How Laws are Made

How Laws are Made

Learning Outcome

This lesson describes how laws start out as Bills and the different stages of a bill before it becomes an Act.

Activity

Ask students to take a look at their School Rules. Ask students to discuss each of their school rules and to state why they think these rules are necessary and what might happen if they did not exist.

Ask students to find out about some laws that are being enacted. Why do they think these new laws are necessary?

Teacher & Student resources

Video Transcript

All Laws start out as Bills. A Bill is the name given to a proposal for a law or legislation.

There are three different types of Bills. The most popular of these are Public Bills and are proposed by the Government. Private Bills are promoted by local authorities and private individuals and then there’s Private Member’s Bills.

That’s when a proposal for a law is made by an opposing party or individual TD or senator.

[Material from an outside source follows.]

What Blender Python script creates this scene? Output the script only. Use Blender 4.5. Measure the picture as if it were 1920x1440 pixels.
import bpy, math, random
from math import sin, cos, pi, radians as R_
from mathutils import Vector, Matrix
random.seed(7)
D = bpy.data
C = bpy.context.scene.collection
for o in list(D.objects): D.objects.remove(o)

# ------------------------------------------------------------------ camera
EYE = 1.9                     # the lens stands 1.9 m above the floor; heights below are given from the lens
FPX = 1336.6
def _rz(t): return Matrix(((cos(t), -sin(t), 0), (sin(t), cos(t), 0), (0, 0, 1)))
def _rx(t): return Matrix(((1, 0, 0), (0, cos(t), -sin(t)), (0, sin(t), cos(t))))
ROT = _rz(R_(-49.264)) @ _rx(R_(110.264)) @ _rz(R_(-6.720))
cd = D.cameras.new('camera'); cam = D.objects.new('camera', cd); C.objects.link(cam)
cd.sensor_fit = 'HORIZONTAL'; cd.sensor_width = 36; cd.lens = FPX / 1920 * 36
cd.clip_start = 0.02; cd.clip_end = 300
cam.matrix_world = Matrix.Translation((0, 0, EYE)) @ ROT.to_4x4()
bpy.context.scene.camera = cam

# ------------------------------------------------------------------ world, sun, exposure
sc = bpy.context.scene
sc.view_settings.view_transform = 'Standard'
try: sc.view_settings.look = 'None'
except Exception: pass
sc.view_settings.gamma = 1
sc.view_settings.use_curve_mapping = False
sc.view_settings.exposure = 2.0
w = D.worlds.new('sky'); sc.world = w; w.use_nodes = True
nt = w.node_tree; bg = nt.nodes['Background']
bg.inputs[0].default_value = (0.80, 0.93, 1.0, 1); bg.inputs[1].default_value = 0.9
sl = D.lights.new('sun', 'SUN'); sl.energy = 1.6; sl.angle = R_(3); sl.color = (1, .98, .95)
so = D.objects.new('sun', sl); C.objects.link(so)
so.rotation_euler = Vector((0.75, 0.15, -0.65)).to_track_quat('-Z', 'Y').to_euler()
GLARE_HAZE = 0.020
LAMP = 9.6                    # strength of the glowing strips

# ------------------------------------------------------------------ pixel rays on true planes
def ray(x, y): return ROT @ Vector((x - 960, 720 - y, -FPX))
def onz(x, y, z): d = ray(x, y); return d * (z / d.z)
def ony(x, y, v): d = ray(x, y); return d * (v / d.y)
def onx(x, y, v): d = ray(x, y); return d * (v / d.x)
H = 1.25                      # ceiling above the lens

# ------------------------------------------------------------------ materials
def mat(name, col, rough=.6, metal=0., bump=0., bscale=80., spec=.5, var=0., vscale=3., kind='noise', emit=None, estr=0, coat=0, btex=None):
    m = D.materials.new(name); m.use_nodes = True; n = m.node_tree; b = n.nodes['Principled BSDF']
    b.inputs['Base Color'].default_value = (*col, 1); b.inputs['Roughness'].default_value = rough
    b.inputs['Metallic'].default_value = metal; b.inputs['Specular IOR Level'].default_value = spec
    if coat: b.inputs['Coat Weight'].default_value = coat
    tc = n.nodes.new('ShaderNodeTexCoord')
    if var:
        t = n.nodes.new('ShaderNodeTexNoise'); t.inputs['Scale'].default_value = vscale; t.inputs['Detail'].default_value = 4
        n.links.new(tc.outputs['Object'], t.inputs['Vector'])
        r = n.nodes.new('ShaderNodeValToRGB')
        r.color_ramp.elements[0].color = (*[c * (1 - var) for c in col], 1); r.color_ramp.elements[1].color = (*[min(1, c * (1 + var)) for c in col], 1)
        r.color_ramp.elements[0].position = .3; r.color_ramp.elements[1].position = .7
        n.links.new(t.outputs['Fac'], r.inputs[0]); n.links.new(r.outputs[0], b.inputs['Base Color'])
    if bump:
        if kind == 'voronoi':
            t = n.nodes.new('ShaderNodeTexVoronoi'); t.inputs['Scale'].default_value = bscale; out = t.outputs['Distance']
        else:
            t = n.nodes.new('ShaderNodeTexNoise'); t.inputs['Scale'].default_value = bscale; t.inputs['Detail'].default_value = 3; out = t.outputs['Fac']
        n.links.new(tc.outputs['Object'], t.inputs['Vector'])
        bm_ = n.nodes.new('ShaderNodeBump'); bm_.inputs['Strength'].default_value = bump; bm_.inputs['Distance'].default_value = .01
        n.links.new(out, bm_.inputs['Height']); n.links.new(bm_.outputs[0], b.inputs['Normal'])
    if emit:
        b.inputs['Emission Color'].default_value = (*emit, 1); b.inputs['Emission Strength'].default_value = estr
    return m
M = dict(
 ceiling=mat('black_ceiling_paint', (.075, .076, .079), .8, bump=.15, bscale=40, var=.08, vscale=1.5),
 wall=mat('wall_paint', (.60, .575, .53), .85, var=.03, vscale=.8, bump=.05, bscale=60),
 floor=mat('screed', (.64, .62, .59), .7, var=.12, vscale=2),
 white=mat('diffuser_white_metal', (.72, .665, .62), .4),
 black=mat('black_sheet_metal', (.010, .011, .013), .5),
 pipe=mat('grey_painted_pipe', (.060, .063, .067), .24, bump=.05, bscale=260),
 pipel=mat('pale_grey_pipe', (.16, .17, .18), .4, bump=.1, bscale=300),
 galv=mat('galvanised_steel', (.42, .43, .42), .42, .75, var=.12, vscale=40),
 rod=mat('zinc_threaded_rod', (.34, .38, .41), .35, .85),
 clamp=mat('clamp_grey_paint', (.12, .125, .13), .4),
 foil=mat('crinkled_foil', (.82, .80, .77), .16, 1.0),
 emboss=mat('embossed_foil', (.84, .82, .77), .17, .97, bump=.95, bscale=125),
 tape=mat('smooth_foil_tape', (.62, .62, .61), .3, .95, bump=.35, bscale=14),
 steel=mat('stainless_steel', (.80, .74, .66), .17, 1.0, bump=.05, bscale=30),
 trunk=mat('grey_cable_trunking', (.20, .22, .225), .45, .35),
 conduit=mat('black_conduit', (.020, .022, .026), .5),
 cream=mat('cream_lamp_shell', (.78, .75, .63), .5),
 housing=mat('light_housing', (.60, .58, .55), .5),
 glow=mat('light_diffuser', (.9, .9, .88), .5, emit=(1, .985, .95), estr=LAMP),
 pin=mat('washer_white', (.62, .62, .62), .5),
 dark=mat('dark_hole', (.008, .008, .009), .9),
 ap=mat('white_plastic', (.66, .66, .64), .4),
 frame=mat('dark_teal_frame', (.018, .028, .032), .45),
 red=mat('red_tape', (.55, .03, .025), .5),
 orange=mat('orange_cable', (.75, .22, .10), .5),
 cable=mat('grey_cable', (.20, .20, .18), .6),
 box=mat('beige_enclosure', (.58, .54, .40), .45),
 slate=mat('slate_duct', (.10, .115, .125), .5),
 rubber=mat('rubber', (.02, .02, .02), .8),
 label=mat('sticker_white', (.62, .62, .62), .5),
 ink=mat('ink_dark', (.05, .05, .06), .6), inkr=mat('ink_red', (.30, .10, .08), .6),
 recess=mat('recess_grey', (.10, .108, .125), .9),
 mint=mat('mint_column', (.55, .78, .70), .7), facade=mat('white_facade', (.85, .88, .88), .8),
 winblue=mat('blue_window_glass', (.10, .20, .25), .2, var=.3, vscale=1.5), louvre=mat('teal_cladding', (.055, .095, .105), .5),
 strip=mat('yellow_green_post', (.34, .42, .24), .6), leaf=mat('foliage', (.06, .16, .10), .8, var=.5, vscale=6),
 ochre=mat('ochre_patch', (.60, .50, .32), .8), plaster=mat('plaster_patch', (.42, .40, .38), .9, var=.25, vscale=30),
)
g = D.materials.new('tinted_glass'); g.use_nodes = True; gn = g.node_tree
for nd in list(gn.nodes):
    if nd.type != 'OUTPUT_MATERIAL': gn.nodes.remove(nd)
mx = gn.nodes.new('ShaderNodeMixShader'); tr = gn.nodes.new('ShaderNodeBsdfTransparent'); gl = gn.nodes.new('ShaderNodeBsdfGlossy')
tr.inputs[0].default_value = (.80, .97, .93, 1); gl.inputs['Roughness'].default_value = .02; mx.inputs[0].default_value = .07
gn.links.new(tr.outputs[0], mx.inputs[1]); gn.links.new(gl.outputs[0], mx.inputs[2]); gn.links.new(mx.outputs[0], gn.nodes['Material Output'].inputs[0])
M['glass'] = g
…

A proposal for a new law can be made in either the Dáil or the Seanad. New legislation will apply changes to how the country is run. For example, after The Budget, which is when the government outlines its annual financial proposals, a Finance Bill is proposed. This will in turn become a Finance Act which can then begin to make the recommendations proposed in the Bill once it has been passed by both Houses.

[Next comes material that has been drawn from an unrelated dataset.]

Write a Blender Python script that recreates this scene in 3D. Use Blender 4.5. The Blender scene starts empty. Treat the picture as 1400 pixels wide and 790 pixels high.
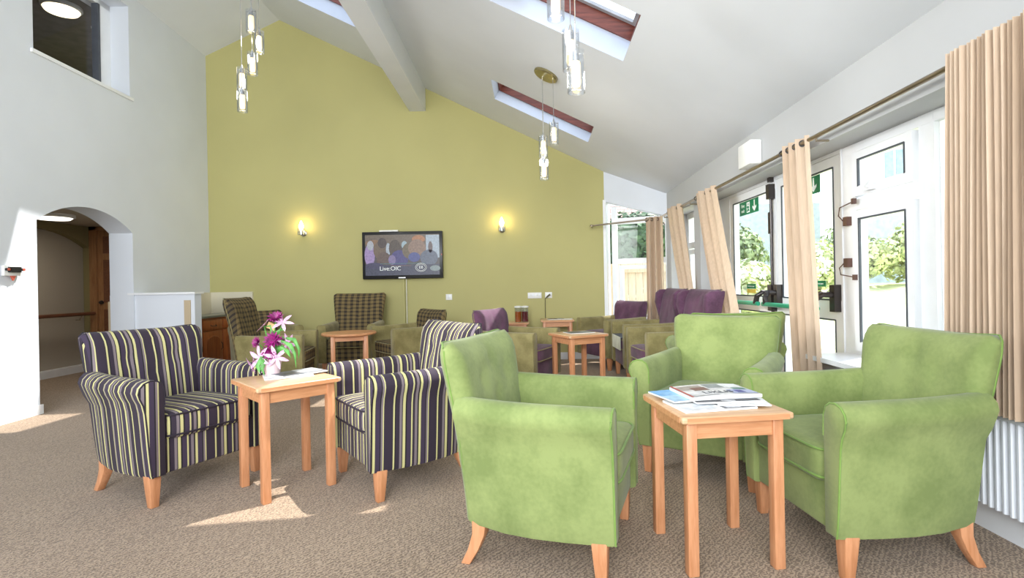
import bpy, bmesh, math, random
from mathutils import Vector, Matrix
random.seed(7)
COL = bpy.context.scene.collection
R = math.radians
PI = math.pi

# ------------------------------------------------------------------ survey of the place
CAM_H, F = 1.1, 720.0
PPX, PPY, ROLL = 728.0, 387.5, 1.1
_S, _C = math.sin(R(ROLL)), math.cos(R(ROLL))
def _uv(x, y):
    dx, dy = x - PPX, y - PPY
    return dx*_C - dy*_S, dx*_S + dy*_C
def on_z(x, y, z=0.0):                      # point seen at (x, y) that lies at height z
    u, v = _uv(x, y); Y = F*(CAM_H - z)/v
    return Vector((u*Y/F, Y, z))
def at(x, y, Y):                            # point seen at (x, y) that lies at distance Y
    u, v = _uv(x, y)
    return Vector((u*Y/F, Y, CAM_H - v*Y/F))
def XL(Y): return -4.5 - .0554*(Y - 4.8)    # plane of the left wall
def XR(Y): return 1.87 + .0186*(7.25 - Y)   # plane of the window wall
YB = 7.6                                    # the green gable wall
RIDGE_X, RIDGE_Z = -3.58, 4.97
def ceil_z(X, Y):
    if X < RIDGE_X: return RIDGE_Z - .465*(RIDGE_X - X)
    ez = 2.30 + .0137*(7.25 - Y)
    t = (X - RIDGE_X)/(XR(Y) - RIDGE_X)
    return RIDGE_Z + (ez - RIDGE_Z)*t

# ------------------------------------------------------------------ materials
def lin(c):
    o = []
    for v in c[:3]:
        v /= 255.0
        o.append(v/12.92 if v <= .04045 else ((v+.055)/1.055)**2.4)
    return (*o, 1.0)
class N:                                     # tiny node-tree helper
    def __init__(s, name):
        s.m = bpy.data.materials.new(name); s.m.use_nodes = True
        s.t = s.m.node_tree; s.b = s.t.nodes['Principled BSDF']; s.out = s.t.nodes['Material Output']
    def n(s, kind, **kw):
        nd = s.t.nodes.new(kind)
        for k, v in kw.items():
            if k in nd.inputs.keys() if hasattr(nd, 'inputs') else False: nd.inputs[k].default_value = v
            else: setattr(nd, k, v)
        return nd
    def l(s, a, b): s.t.links.new(a, b)
    def math(s, op, a, b=None, c=None):
        nd = s.t.nodes.new('ShaderNodeMath'); nd.operation = op
        for i, v in enumerate((a, b, c)):
            if v is None: continue
            if isinstance(v, (int, float)): nd.inputs[i].default_value = v
            else: s.l(v, nd.inputs[i])
        return nd.outputs[0]
    def ramp(s, fac, stops, interp='LINEAR'):
        nd = s.t.nodes.new('ShaderNodeValToRGB'); cr = nd.color_ramp; cr.interpolation = interp
        while len(cr.elements) < len(stops): cr.elements.new(.5)
        for e, (p, c) in zip(cr.elements, stops): e.position = p; e.color = lin(c)
        s.l(fac, nd.inputs[0]); return nd.outputs[0]
    def coord(s, kind='Object'):
        return s.t.nodes.new('ShaderNodeTexCoord').outputs[kind]
    def mapped(s, vec, scale=(1,1,1), rot=(0,0,0)):
        mp = s.t.nodes.new('ShaderNodeMapping'); mp.inputs['Scale'].default_value = scale
        mp.inputs['Rotation'].default_value = rot; s.l(vec, mp.inputs[0]); return mp.outputs[0]
    def noise(s, vec, scale, detail=3, out='Fac'):
        nd = s.t.nodes.new('ShaderNodeTexNoise'); nd.inputs['Scale'].default_value = scale
        nd.inputs['Detail'].default_value = detail; s.l(vec, nd.inputs['Vector']); return nd.outputs[out]
    def bump(s, h, strength=.2, dist=.01):
        nd = s.t.nodes.new('ShaderNodeBump'); nd.inputs['Strength'].default_value = strength
        nd.inputs['Distance'].default_value = dist; s.l(h, nd.inputs['Height']); s.l(nd.outputs[0], s.b.inputs['Normal'])
    def color(s, c): s.l(c, s.b.inputs['Base Color'])
    def setp(s, **kw):
        for k, v in kw.items(): s.b.inputs[k.replace('_', ' ')].default_value = v
        return s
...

There are five stages to a Bill becoming a Law. These stages give Oireachtas Members opportunities to discuss, debate and change the Bill before it is
passed.

Once the Dáil and the Seanad both pass the Bill, the Taoiseach presents a copy to the President to sign and declare it as a law. The signed law then goes to the Registrar of the Supreme Court where it is enrolled and kept on record, so it can be referred to if its ever necessary.